Forecourt Theology and Overflow Evangelism
March 31, 2011
Yesterday I went to buy petrol. Whether it is latent patriotism, or the fact that they alone take payment by debit card, we invariably support our nearby BP garage. It was here, some months ago, that Elizabeth met Johannes, who was the inspiration for her newsletter and blog post, ‘Jesus makes me happy,’ (August 30, 2010). We haven’t seen him for months; he has not been on duty whenever we have bought petrol, but today he was.
When he saw my car pull in to the forecourt, he made a beeline towards me with a huge ear-to-ear grin. His first words after greeting me were, “I thought you had left town,” adding, “but I’m glad to see you haven’t. I really enjoyed the book that mama gave me [John Blanchard’s Ultimate Questions] and now I have another to read each night before I sleep. It speaks about covenants.”

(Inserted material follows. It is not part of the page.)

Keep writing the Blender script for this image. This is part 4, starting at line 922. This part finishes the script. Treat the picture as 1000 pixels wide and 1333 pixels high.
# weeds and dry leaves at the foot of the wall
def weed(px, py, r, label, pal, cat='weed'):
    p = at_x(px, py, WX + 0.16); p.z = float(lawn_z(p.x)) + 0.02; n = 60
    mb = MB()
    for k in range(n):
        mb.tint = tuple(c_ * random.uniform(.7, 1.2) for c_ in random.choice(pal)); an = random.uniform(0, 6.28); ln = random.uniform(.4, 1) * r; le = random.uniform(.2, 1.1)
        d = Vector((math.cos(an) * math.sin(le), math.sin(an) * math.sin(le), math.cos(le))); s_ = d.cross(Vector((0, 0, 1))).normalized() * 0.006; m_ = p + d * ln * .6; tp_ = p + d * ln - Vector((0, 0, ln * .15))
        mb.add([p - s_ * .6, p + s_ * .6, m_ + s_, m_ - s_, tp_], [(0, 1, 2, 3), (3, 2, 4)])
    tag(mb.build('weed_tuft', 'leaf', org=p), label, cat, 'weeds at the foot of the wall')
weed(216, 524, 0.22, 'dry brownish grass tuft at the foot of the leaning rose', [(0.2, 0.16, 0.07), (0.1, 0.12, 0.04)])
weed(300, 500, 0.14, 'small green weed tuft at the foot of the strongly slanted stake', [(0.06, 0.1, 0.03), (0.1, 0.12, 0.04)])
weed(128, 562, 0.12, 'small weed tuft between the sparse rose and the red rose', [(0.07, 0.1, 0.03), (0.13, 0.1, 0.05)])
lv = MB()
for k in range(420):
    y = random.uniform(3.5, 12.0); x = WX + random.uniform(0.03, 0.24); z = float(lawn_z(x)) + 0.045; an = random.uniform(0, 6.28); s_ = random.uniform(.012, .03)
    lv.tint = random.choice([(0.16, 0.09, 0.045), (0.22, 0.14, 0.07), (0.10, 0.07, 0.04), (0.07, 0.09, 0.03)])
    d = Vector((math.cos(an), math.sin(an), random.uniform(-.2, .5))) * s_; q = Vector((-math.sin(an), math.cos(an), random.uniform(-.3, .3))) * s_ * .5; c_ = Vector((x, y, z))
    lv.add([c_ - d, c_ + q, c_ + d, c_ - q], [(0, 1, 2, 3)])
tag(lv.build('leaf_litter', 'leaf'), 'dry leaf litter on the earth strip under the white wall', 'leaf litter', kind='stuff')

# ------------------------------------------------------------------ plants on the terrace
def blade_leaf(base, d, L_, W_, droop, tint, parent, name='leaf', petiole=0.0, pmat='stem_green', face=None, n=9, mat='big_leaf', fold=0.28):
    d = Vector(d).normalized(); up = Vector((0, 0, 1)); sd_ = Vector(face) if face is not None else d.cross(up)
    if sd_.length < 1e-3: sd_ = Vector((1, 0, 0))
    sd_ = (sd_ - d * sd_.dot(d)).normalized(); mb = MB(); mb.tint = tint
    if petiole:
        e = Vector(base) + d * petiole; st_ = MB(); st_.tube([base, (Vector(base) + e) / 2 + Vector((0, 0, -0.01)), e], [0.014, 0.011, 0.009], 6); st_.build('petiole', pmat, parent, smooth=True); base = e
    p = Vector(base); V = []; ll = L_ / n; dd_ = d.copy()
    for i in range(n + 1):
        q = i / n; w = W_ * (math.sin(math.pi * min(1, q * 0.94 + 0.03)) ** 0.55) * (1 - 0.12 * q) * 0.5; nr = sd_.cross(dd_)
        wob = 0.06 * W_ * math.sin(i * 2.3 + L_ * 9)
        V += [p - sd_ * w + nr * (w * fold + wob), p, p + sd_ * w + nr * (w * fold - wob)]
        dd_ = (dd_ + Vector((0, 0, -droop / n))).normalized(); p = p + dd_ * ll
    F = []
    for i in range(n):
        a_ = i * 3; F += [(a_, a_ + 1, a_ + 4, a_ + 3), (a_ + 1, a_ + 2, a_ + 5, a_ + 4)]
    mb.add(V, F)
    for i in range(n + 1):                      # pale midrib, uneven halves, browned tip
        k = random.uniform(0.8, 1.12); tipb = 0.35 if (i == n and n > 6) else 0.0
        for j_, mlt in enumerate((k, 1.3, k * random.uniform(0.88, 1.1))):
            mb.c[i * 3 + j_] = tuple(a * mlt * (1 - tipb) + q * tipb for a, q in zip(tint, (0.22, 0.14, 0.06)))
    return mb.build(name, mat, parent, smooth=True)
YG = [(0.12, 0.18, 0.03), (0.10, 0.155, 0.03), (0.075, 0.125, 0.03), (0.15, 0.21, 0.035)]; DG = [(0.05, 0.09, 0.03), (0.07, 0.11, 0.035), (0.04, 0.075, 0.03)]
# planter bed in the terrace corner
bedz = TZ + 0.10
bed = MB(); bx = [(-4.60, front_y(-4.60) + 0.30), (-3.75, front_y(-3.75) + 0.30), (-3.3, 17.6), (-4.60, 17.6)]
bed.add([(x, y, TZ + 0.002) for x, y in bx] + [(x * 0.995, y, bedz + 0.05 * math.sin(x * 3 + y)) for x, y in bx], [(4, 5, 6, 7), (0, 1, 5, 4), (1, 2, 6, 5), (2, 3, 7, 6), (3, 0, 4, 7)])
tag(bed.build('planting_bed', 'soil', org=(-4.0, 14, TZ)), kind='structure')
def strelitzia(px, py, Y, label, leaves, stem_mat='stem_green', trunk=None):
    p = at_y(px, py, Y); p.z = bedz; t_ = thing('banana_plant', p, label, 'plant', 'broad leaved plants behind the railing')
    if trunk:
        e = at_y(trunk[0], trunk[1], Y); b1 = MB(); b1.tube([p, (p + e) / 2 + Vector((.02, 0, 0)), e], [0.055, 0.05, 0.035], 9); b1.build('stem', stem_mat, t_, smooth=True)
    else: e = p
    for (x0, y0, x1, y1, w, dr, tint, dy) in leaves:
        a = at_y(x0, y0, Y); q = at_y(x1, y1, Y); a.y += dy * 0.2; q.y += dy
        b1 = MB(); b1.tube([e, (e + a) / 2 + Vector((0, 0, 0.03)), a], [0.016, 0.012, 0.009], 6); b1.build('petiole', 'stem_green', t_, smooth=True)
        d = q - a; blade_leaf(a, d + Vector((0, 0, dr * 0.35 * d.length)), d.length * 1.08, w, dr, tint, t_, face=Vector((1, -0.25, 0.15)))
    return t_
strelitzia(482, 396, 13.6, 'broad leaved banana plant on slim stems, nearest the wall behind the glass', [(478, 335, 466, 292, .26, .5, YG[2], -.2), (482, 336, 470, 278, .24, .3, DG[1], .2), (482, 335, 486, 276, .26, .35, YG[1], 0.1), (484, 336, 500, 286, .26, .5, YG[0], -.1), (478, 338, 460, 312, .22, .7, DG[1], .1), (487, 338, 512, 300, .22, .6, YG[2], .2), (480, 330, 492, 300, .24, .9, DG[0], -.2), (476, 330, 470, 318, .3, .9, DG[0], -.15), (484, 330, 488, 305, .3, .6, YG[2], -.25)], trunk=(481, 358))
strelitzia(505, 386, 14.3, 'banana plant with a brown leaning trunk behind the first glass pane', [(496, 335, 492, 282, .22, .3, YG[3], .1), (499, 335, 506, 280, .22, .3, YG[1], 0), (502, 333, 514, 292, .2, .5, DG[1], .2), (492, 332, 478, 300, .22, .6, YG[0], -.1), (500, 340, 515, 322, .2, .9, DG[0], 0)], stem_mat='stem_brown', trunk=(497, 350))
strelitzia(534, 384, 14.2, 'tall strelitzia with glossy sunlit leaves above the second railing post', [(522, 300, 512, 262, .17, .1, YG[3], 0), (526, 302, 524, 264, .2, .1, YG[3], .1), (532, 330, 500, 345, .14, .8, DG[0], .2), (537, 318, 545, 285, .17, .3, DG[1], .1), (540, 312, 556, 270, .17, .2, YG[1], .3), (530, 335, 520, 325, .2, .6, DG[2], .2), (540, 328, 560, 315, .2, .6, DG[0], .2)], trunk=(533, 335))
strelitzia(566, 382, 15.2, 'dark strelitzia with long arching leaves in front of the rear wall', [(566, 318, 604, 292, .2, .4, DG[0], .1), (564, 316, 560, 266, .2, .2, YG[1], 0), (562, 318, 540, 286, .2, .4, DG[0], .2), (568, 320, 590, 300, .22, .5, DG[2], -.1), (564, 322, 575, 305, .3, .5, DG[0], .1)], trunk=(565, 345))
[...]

“Did you know,” he went on to say, “God made covenants with Adam, and then with Abraham, Moses and David and finally a New Covenant with Jesus? It’s all because we are sinful and this is how God has chosen to bless us with his salvation.”
Well, I was intrigued, but also a little concerned. There are some funny ideas doing the rounds tied up with covenants. I think he detected the unease in my face, so, to reassure me, he said, “Would you like to see the book?”
I said I would. So, asking a colleague to watch that the nozzle of the petrol hose didn’t overflow, he rushed into the staff room, rummaged in his bag, pulled out a book and hastened back. Before he reached the car I could see, much to my relief, it was a rather tatty Banner of Truth paperback of Sinclair Ferguson’s excellent, A Heart for God. Although it had lost a good number of pages, for Johannes it was a treasure, though he wished, he said, it had been complete.
“What time do you finish,” I asked. He said 8:30. “OK, I’ll be back before you go with a complete copy and something else to read afterwards.”
I paid for the fuel and got ready to drive off but Johannes wouldn’t let me go until he had told of me how he had shared the gospel with two of his workmates. Both had become Christians. Now, he wanted them to come to our church, Club View, Free Church of Southern Africa, adding with all the solemnity and wisdom of an experienced pastor, “They are just young Christians and need to be cared for by a good church.”
An hour later I drove back with a complete copy of A Heart for God and John Chapman’s excellent Know and Tell the Gospel, (Matthias Media: 2005).
Johannes illustrates why the African church grows so rapidly. If we were to give his kind of evangelism a label we might want to call it overflow evangelism. He doesn’t share his faith in a hesitant, shyly self-conscious and carefully contrived way, nor is his message stereotyped in churchy language, least of all is he driven by duty. Johannes witnesses spontaneously, instinctively, uninhibitedly, in ordinary, everyday language, because what warms his heart, loosens his tongue. He loves the Lord, he loves the gospel, and he loves people, he therefore wants to share with them what is most important to him; ‘out of the abundance of the heart the mouth speaks’ (Matt 12.34).
April 1, 2011 at 7:33 am
Glad to learn of how good a relationship you have with Johannes. May the Lord continue to use both of you to reach the lost.